Let `vecA , vecB and vecC` be vectors of legth , 3,4and 5 respectively. Let `vecA` be perpendicular to `vecB + vecC, vecB " to " vecC + vecA and vecC " to" vecA + vecB` then the length of vector `vecA + vecB+ vecC` is __________.

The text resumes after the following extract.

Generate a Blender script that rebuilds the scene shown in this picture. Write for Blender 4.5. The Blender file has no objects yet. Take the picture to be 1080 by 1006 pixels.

To solve the problem, we need to find the length of the vector \(\vec{A} + \vec{B} + \vec{C}\) given the conditions about the perpendicularity of the vectors. ### Step-by-Step Solution: 1. **Understanding the Given Conditions**: - We know that: - \(\vec{A} \perp (\vec{B} + \vec{C})\) - \(\vec{B} \perp (\vec{C} + \vec{A})\) - \(\vec{C} \perp (\vec{A} + \vec{B})\) 2. **Using the Dot Product**: - From the property of perpendicular vectors, we can write: - \(\vec{A} \cdot (\vec{B} + \vec{C}) = 0\) (1) - \(\vec{B} \cdot (\vec{C} + \vec{A}) = 0\) (2) - \(\vec{C} \cdot (\vec{A} + \vec{B}) = 0\) (3) 3. **Expanding the Dot Products**: - Expanding each equation gives: - From (1): \(\vec{A} \cdot \vec{B} + \vec{A} \cdot \vec{C} = 0\) (4) - From (2): \(\vec{B} \cdot \vec{C} + \vec{B} \cdot \vec{A} = 0\) (5) - From (3): \(\vec{C} \cdot \vec{A} + \vec{C} \cdot \vec{B} = 0\) (6) 4. **Adding the Equations**: - Adding equations (4), (5), and (6): \[ (\vec{A} \cdot \vec{B} + \vec{A} \cdot \vec{C}) + (\vec{B} \cdot \vec{C} + \vec{B} \cdot \vec{A}) + (\vec{C} \cdot \vec{A} + \vec{C} \cdot \vec{B}) = 0 \] - This simplifies to: \[ 2(\vec{A} \cdot \vec{B} + \vec{B} \cdot \vec{C} + \vec{C} \cdot \vec{A}) = 0 \] - Therefore, we conclude: \[ \vec{A} \cdot \vec{B} + \vec{B} \cdot \vec{C} + \vec{C} \cdot \vec{A} = 0 \quad (7) \] 5. **Calculating the Length of \(\vec{A} + \vec{B} + \vec{C}\)**: - The length (magnitude) of \(\vec{A} + \vec{B} + \vec{C}\) is given by: \[ |\vec{A} + \vec{B} + \vec{C}|^2 = |\vec{A}|^2 + |\vec{B}|^2 + |\vec{C}|^2 + 2(\vec{A} \cdot \vec{B} + \vec{B} \cdot \vec{C} + \vec{C} \cdot \vec{A}) \] - Substituting the lengths: - \(|\vec{A}| = 3\), \(|\vec{B}| = 4\), \(|\vec{C}| = 5\) - Therefore: \[ |\vec{A} + \vec{B} + \vec{C}|^2 = 3^2 + 4^2 + 5^2 + 2 \cdot 0 \] \[ = 9 + 16 + 25 = 50 \] 6. **Finding the Magnitude**: - Taking the square root gives: \[ |\vec{A} + \vec{B} + \vec{C}| = \sqrt{50} = 5\sqrt{2} \] ### Final Answer: The length of the vector \(\vec{A} + \vec{B} + \vec{C}\) is \(5\sqrt{2}\).